Mais allumer une mèche et devoir courir derrière pour l'éteindre, n'était pas la meilleure des postures. Il fallait d'abord penser à ce qui peut être dit ou pas, se demander s'il était nécessaire de le dire et ce que cela allait apporter. Envoyer le ministre Guirassy auprès de Monseigneur Benjamin Ndiaye, le chef de l'église, est sans doute une manière de reconnaître son tort. Ousmane Sonko aurait dû réfléchir à la conséquence de son acte. Un Premier ministre ne doit pas parler comme cela.
La vérité est que le pays légué par Senghor, Diouf et Wade, Macky, est aujourd’hui divisé et connaît des clivages sans précédent. L’intolérance règne désormais en maîtresse, à un point tel qu’il devient impossible d’avoir des débats sereins et de cultiver cette culture de dialogue des aînés.
Si nouveauté il y a dans ce pays, elle réside sans nul doute dans l’affaissement du niveau des politiques (comme des autres secteurs d’ailleurs de la vie nationale) au point que le seul génie déployé dans l’adversité, est de type musculaire ou adossée à de la violence verbale ou la parole autoritaire. C’est en réalité une sorte de carence qu’on cherche à camoufler avec la poussière de la meute.

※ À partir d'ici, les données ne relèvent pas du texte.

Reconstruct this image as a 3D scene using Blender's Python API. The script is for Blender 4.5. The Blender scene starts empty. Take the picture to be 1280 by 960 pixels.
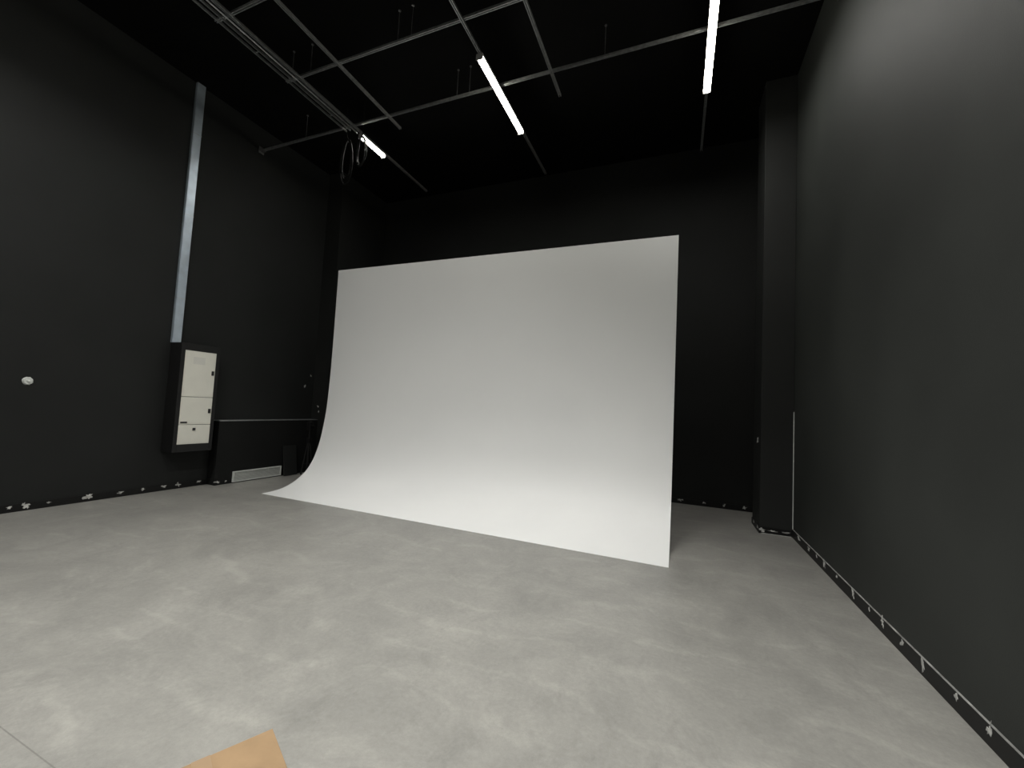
import bpy, bmesh, math, random
from mathutils import Vector, Matrix
random.seed(7)
scene = bpy.context.scene
COL = scene.collection
scene.view_settings.view_transform = 'Standard'
P_NEAR, P_MID, P_FAR = 88, 50, 14

# ------------------------------------------------------------------ materials
def new_mat(name):
    m = bpy.data.materials.new(name); m.use_nodes = True
    nt = m.node_tree
    return m, nt, nt.nodes['Principled BSDF']

def simple(name, col, rough=0.5, metal=0.0, var=0.08, scale=12.0, bump=0.0, bscale=60.0, spec=0.5):
    m, nt, b = new_mat(name)
    tc = nt.nodes.new('ShaderNodeTexCoord')
    n = nt.nodes.new('ShaderNodeTexNoise'); n.inputs['Scale'].default_value = scale
    n.inputs['Detail'].default_value = 6
    nt.links.new(tc.outputs['Object'], n.inputs['Vector'])
    r = nt.nodes.new('ShaderNodeValToRGB')
    r.color_ramp.elements[0].position = 0.3; r.color_ramp.elements[1].position = 0.7
    r.color_ramp.elements[0].color = [c*(1-var) for c in col] + [1]
    r.color_ramp.elements[1].color = [min(1, c*(1+var)) for c in col] + [1]
    nt.links.new(n.outputs['Fac'], r.inputs['Fac'])
    nt.links.new(r.outputs['Color'], b.inputs['Base Color'])
    b.inputs['Roughness'].default_value = rough
    b.inputs['Metallic'].default_value = metal
    b.inputs['Specular IOR Level'].default_value = spec
    if bump > 0:
        n2 = nt.nodes.new('ShaderNodeTexNoise'); n2.inputs['Scale'].default_value = bscale
        nt.links.new(tc.outputs['Object'], n2.inputs['Vector'])
        bp = nt.nodes.new('ShaderNodeBump'); bp.inputs['Strength'].default_value = bump
        bp.inputs['Distance'].default_value = 0.01
        nt.links.new(n2.outputs['Fac'], bp.inputs['Height'])
        nt.links.new(bp.outputs['Normal'], b.inputs['Normal'])
    return m

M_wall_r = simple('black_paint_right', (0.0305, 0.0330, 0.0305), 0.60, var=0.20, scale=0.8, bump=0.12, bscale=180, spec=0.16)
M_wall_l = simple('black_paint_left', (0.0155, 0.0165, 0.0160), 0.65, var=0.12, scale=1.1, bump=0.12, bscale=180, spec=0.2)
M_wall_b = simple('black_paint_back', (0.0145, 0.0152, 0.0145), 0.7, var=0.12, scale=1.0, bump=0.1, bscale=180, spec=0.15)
M_pillar = simple('black_paint_pillar', (0.0200, 0.0210, 0.0200), 0.65, var=0.12, scale=1.0, bump=0.1, bscale=180, spec=0.2)
M_boxing = simple('black_paint_boxing', (0.0115, 0.0120, 0.0117), 0.7, var=0.12, scale=1.0, spec=0.12)
M_ceil = simple('black_paint_ceiling', (0.0055, 0.0055, 0.0055), 0.9, var=0.2, scale=1.0, bump=0.1, bscale=90, spec=0.05)
M_base = simple('black_baseboard', (0.008, 0.008, 0.008), 0.5, var=0.1, scale=4, spec=0.25)
M_plaster = simple('white_plaster', (0.46, 0.46, 0.44), 0.85, var=0.4, scale=30)
M_line = simple('pale_paint_edge', (0.22, 0.22, 0.21), 0.85, var=0.6, scale=9)
M_cyc = simple('cyclorama_white', (0.785, 0.79, 0.785), 0.46, var=0.012, scale=0.9, spec=0.5)
M_cyc_edge = simple('cyclorama_edge', (0.75, 0.75, 0.73), 0.6, var=0.02)
M_galv = simple('galvanised_steel', (0.52, 0.53, 0.53), 0.34, 0.75, var=0.22, scale=25)
M_galv_dark = simple('galvanised_rod', (0.30, 0.30, 0.30), 0.38, 0.85, var=0.2, scale=20)
M_duct = simple('duct_metal', (0.52, 0.60, 0.68), 0.38, 0.6, var=0.12, scale=6)
M_cab = simple('black_cabinet', (0.009, 0.009, 0.009), 0.5, var=0.1, spec=0.3)
M_cream = simple('cream_door', (0.74, 0.73, 0.655), 0.5, var=0.03, scale=5)
M_cream2 = simple('cream_door_label', (0.66, 0.655, 0.60), 0.4, var=0.03, scale=5)
M_blackp = simple('black_plastic', (0.008, 0.008, 0.008), 0.4, var=0.1)
M_white = simple('white_enamel', (0.62, 0.64, 0.61), 0.5, var=0.05)
M_grey = simple('grey_slot', (0.34, 0.35, 0.34), 0.6, var=0.05)
M_cable = simple('cable_rubber', (0.008, 0.008, 0.008), 0.7, var=0.1, spec=0.15)
M_card = simple('cardboard', (0.275, 0.185, 0.105), 0.85, var=0.12, scale=9, bump=0.15, bscale=50, spec=0.2)
M_tape = simple('packing_tape', (0.27, 0.185, 0.11), 0.5, var=0.05, spec=0.3)
M_house = simple('lamp_housing', (0.35, 0.35, 0.35), 0.5, 0.3, var=0.05)

def emis(name, col, s):
    m, nt, b = new_mat(name)
    b.inputs['Base Color'].default_value = (0.9, 0.9, 0.88, 1)
    b.inputs['Emission Color'].default_value = (*col, 1)
    tc = nt.nodes.new('ShaderNodeTexCoord')
    n = nt.nodes.new('ShaderNodeTexNoise'); n.inputs['Scale'].default_value = 3
    nt.links.new(tc.outputs['Object'], n.inputs['Vector'])
    mr = nt.nodes.new('ShaderNodeMapRange')
    mr.inputs['To Min'].default_value = s*0.95; mr.inputs['To Max'].default_value = s*1.05
    nt.links.new(n.outputs['Fac'], mr.inputs['Value'])
    nt.links.new(mr.outputs['Result'], b.inputs['Emission Strength'])
    return m
M_tube = emis('lit_diffuser', (1.0, 0.97, 0.84), 24.0)

def concrete():
    m, nt, b = new_mat('polished_concrete')
    N = nt.nodes; L = nt.links
    tc = N.new('ShaderNodeTexCoord')
    def noise(scale, detail=8, rough=0.6, dist=0.0, sx=1, sy=1, rot=0.0):
        mp = N.new('ShaderNodeMapping'); mp.inputs['Scale'].default_value = (sx, sy, 1)
        mp.inputs['Rotation'].default_value = (0, 0, rot)
        L.new(tc.outputs['Object'], mp.inputs['Vector'])
        n = N.new('ShaderNodeTexNoise'); n.inputs['Scale'].default_value = scale
        n.inputs['Detail'].default_value = detail; n.inputs['Roughness'].default_value = rough
        n.inputs['Distortion'].default_value = dist
        L.new(mp.outputs['Vector'], n.inputs['Vector']); return n
    def ramp(src, a, c):
        r = N.new('ShaderNodeValToRGB'); r.color_ramp.elements[0].position = a; r.color_ramp.elements[1].position = c
        L.new(src, r.inputs['Fac']); return r
    def mix(fac, c1, c2, k, blend='MIX'):
        mu = N.new('ShaderNodeMath'); mu.operation = 'MULTIPLY'; mu.inputs[1].default_value = k
        L.new(fac, mu.inputs[0])
        mx = N.new('ShaderNodeMixRGB'); mx.blend_type = blend
        L.new(mu.outputs[0], mx.inputs['Fac']); L.new(c1, mx.inputs['Color1'])
        mx.inputs['Color2'].default_value = (*c2, 1); return mx
    a = noise(1.3, 14, 0.74, 0.5)
    r = ramp(a.outputs['Fac'], 0.36, 0.64)
    r.color_ramp.elements[0].color = (0.208, 0.204, 0.190, 1)
    r.color_ramp.elements[1].color = (0.276, 0.270, 0.250, 1)
    s = noise(2.6, 15, 0.83, 0.6, 0.8, 1.5, 0.4)
    rs = ramp(s.outputs['Fac'], 0.50, 0.66)
    c = mix(rs.outputs['Color'], r.outputs['Color'], (0.340, 0.333, 0.306), 0.42)
    s2 = noise(3.6, 15, 0.83, 0.6, 1.3, 0.7, 1.0)
    rs2 = ramp(s2.outputs['Fac'], 0.51, 0.66)
    c = mix(rs2.outputs['Color'], c.outputs['Color'], (0.155, 0.152, 0.142), 0.42)
    wv = N.new('ShaderNodeTexWave'); wv.wave_type = 'RINGS'; wv.inputs['Scale'].default_value = 0.8
    wv.inputs['Distortion'].default_value = 11; wv.inputs['Detail'].default_value = 5; wv.inputs['Detail Scale'].default_value = 1.0
    L.new(tc.outputs['Object'], wv.inputs['Vector'])
    rw = ramp(wv.outputs['Fac'], 0.88, 1.0)
    msk = ramp(a.outputs['Fac'], 0.45, 0.58)
    mm0 = N.new('ShaderNodeMath'); mm0.operation = 'MULTIPLY'
    L.new(rw.outputs['Color'], mm0.inputs[0]); L.new(msk.outputs['Color'], mm0.inputs[1])
    c = mix(mm0.outputs[0], c.outputs['Color'], (0.38, 0.372, 0.34), 0.28)
    f = noise(34, 12, 0.85)
    rf = N.new('ShaderNodeMapRange'); rf.inputs['From Min'].default_value = 0.35; rf.inputs['From Max'].default_value = 0.65
    rf.inputs['To Min'].default_value = 0.87; rf.inputs['To Max'].default_value = 1.12
    L.new(f.outputs['Fac'], rf.inputs['Value'])
    mm = N.new('ShaderNodeMixRGB'); mm.blend_type = 'MULTIPLY'; mm.inputs['Fac'].default_value = 1
    L.new(c.outputs['Color'], mm.inputs['Color1']); L.new(rf.outputs['Result'], mm.inputs['Color2'])
    sp = N.new('ShaderNodeSeparateXYZ'); L.new(tc.outputs['Object'], sp.inputs[0])
    d = N.new('ShaderNodeMath'); d.operation = 'SUBTRACT'; d.inputs[1].default_value = 0.915
    L.new(sp.outputs['Y'], d.inputs[0])
    ab = N.new('ShaderNodeMath'); ab.operation = 'ABSOLUTE'; L.new(d.outputs[0], ab.inputs[0])
    lt = N.new('ShaderNodeMath'); lt.operation = 'LESS_THAN'; lt.inputs[1].default_value = 0.0025
    L.new(ab.outputs[0], lt.inputs[0])
    m1 = mix(lt.outputs[0], mm.outputs['Color'], (0.11, 0.108, 0.10), 0.55)
    L.new(m1.outputs['Color'], b.inputs['Base Color'])
    rr = N.new('ShaderNodeMapRange'); rr.inputs['To Min'].default_value = 0.26; rr.inputs['To Max'].default_value = 0.50
    L.new(s.outputs['Fac'], rr.inputs['Value']); L.new(rr.outputs['Result'], b.inputs['Roughness'])
    bp = N.new('ShaderNodeBump'); bp.inputs['Strength'].default_value = 0.08; bp.inputs['Distance'].default_value = 0.01
    L.new(f.outputs['Fac'], bp.inputs['Height']); L.new(bp.outputs['Normal'], b.inputs['Normal'])
    b.inputs['Specular IOR Level'].default_value = 0.5
    return m
M_floor = concrete()

# ------------------------------------------------------------------ helpers
def add_box(bm, lo, hi, mat=0, bevel=0.0):
    lo = Vector(lo); hi = Vector(hi)
    r = bmesh.ops.create_cube(bm, size=1.0)
    vs = r['verts']
    c = (lo+hi)/2; d = hi-lo
    for v in vs:
        v.co = Vector((v.co.x*d.x, v.co.y*d.y, v.co.z*d.z)) + c
    fs = set(f for v in vs for f in v.link_faces)
    for f in fs: f.material_index = mat
    if bevel > 0:
        es = set(e for v in vs for e in v.link_edges)
        rb = bmesh.ops.bevel(bm, geom=list(es), offset=bevel, segments=2, affect='EDGES', profile=0.5)
        for f in rb['faces']: f.material_index = mat
    return vs

def add_cyl(bm, p0, p1, r, mat=0, seg=12, r2=None):
    p0 = Vector(p0); p1 = Vector(p1); d = p1-p0
    q = d.to_track_quat('Z', 'Y').to_matrix().to_4x4()
    mtx = Matrix.Translation((p0+p1)/2) @ q
    rr = bmesh.ops.create_cone(bm, cap_ends=True, segments=seg, radius1=r, radius2=r if r2 is None else r2, depth=d.length, matrix=mtx)
    for v in rr['verts']:
        for f in v.link_faces: f.material_index = mat
    return rr['verts']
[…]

Il est bien incompréhensible, avec toute l’expérience politique acquise par notre pays, depuis plus d’un siècle, qu’on en arrive là. Et que certains de nos hommes politiques se prennent encore et toujours pour des demi-dieux sortis de la cuisse de Jupiter. Et pourtant la vérité est qu’ils ne sont ni les plus intelligents des Sénégalais, ni les plus travailleurs et encore moins les plus expérimentés. Ils se sont juste engagés en politique à un moment où d’autres ont choisi de participer à la construction de l’édifice dans d’autres domaines. Car après tout, tout le monde ne peut pas être gouvernant et tout le monde ne devrait pas l'être. N’est-ce pas cela la division du travail ? L'on a bien tendance à oublier les hommes d'affaires, ceux-là qui prennent des risques en investissant et produisant des richesses pour le pays. Ils nourrissent aussi bon nombre de familles.